But then population growth pretty much stalled. Until something happened.
There began to be a bit of an increase at the end of the Middle Ages, but the really dramatic inflection point is in the late 1700s. Life expectancy began to increase linearly in many places in the early 1800s. According to an analysis published in 2012, Swedes for example had life expectancy similar to that of hunter-gatherers in 1900, and now of course their life expectancy has nearly doubled. For the total size of the human population, what really matters is the number of women who live through childbearing age. Many people used to die in infancy and childhood and many women died in childbirth. In the wealthy countries, those events are now rare. The population explosion is not because most people now live into their seventies, but because so many make it through their 30s.
In any event, the impact of the 20-fold increase in the human population since 1750 is what we have seen in the past 2 posts -- the conversion of half the world's arable wilderness to farmland, depletion of water resources -- and a whole lot more, including the massive carbon emissions that are changing the climate, mass extinction, and millions of refugees. In case you believe claims by some that the world has become more peaceful, nope.
Wars between states are less common and deadly, but civil conflict has been raging since the end of WWII. Resource shortages have a lot to do with this. We are now witnessing the highest levels
of displacement on record.

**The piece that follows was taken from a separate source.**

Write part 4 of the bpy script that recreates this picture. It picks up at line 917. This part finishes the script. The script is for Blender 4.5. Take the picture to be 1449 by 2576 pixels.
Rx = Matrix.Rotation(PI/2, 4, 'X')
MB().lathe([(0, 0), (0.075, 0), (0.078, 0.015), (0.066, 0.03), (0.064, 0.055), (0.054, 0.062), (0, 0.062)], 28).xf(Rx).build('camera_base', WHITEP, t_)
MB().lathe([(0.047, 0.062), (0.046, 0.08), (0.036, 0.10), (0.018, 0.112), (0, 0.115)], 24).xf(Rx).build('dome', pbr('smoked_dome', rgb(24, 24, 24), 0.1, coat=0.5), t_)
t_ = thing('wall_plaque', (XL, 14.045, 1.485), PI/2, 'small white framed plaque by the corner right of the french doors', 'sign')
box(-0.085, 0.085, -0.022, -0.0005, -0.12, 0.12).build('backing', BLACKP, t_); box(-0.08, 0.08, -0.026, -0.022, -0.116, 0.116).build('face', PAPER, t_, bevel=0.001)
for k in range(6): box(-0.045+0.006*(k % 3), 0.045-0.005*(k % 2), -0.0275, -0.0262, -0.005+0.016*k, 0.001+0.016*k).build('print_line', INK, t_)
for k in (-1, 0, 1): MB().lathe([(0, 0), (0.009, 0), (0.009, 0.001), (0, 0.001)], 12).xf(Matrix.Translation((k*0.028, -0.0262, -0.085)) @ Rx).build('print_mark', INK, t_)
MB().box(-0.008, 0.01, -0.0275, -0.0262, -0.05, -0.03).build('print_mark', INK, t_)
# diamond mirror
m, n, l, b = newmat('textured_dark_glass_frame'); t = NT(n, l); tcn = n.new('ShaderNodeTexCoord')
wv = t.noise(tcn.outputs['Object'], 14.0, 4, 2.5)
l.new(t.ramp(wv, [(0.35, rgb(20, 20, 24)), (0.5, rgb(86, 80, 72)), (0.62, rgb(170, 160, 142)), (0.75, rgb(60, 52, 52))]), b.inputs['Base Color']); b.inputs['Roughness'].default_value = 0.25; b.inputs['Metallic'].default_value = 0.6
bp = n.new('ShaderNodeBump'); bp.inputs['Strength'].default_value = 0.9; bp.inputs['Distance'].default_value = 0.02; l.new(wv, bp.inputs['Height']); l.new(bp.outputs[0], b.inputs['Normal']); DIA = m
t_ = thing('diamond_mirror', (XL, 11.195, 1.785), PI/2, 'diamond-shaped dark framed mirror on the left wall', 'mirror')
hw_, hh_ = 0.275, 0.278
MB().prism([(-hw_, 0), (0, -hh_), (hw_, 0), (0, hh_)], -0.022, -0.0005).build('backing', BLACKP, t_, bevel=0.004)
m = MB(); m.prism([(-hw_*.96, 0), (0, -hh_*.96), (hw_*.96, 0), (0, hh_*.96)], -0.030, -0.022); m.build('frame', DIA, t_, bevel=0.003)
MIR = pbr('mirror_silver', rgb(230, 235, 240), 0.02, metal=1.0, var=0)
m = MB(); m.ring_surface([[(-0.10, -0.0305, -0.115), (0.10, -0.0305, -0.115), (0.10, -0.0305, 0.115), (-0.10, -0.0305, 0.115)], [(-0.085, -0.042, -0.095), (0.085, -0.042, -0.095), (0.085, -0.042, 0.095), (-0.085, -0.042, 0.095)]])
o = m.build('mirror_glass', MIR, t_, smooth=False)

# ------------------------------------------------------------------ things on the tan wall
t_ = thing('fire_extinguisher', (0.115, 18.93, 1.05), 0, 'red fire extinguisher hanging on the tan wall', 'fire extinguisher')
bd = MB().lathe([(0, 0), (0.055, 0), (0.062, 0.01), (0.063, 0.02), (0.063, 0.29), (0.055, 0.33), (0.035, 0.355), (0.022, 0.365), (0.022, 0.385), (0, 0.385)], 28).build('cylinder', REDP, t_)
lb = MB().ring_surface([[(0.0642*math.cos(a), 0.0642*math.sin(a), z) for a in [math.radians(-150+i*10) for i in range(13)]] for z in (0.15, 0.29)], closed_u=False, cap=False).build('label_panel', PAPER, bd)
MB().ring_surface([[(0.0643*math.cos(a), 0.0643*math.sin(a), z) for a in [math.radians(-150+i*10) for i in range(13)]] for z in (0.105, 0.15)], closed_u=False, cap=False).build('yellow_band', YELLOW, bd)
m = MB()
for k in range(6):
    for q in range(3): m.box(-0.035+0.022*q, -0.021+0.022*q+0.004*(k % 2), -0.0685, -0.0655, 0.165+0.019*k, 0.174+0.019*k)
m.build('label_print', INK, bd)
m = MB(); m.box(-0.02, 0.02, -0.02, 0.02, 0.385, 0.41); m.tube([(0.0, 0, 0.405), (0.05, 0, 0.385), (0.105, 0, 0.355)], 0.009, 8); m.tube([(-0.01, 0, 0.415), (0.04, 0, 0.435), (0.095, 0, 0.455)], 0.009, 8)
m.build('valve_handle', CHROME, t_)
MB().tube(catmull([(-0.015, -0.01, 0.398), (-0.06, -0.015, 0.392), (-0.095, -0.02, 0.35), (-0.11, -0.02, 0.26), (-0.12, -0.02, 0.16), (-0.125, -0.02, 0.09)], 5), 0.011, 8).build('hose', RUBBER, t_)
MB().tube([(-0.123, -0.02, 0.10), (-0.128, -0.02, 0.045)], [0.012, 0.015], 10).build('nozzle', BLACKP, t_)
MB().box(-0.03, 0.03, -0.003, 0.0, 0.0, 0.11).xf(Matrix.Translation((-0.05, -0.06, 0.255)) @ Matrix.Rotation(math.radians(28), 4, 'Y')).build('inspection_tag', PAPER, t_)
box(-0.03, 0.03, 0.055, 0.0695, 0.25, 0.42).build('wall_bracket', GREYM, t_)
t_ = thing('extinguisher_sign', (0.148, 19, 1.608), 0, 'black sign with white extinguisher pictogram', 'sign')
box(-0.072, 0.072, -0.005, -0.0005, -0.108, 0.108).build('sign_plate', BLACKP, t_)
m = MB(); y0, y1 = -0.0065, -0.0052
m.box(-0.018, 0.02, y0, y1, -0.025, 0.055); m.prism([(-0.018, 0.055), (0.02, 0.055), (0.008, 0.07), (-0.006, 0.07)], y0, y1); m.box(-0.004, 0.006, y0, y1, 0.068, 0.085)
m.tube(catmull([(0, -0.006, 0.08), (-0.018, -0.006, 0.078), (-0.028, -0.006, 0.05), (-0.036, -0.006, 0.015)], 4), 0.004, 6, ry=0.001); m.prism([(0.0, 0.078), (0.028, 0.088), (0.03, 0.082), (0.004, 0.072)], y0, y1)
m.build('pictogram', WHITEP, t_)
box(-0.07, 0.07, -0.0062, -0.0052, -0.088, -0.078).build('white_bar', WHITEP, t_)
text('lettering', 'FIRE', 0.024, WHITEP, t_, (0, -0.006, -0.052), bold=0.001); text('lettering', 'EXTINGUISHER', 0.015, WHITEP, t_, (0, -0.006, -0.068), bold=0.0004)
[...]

An unprecedented 68.5
million people
around the world have been forced from home. Among them are nearly 25.4 million
refugees,
over half of whom are under the age of 18 There are also an estimated 10
million stateless people who
have been denied a nationality and access to basic rights such as education,
healthcare, employment and freedom of movement.
Can the planet support 10 billion people? And what happens after that? Well, it might help a bit if we had a more egalitarian world society. The situation has actually grown worse since this graphic was made. We can bring up the standard of living of the poor and actually decrease total consumption if we do something about the super-rich.
But there's something else we can do. Raise the status of women.
When women are educated, they have fewer babies. A key U.N.
Millennium Development Goal was universal access to reproductive health and
family planning services. Allowing families
to plan the number and timing of their children reduces infant mortality rates
and improves the health of both women, and their families. The very conditions that will help the
population stabilize are also good for society; they help families’ live
longer, healthier lives, raise healthier children, and have more opportunity to
contribute to their nations and families’ prosperity.
So if we're going to be around much longer, we need to have a more egalitarian world. It needs to be a world in which women and men are equal, in which a small class of super-rich people does not parasitize the rest of society, and in which we change our way of life to make our presence of the planet more tolerable.
3 comments:
we certainly aren't going in the direction you indicate in the last paragraph, so it looks like we won't be around much longer.
Organize!
My wife and I have done our part, or at least part of our part -- no kids. Sometimes I am relieved not to have to worry about how out kids, if we had had any, would fare in the coming years.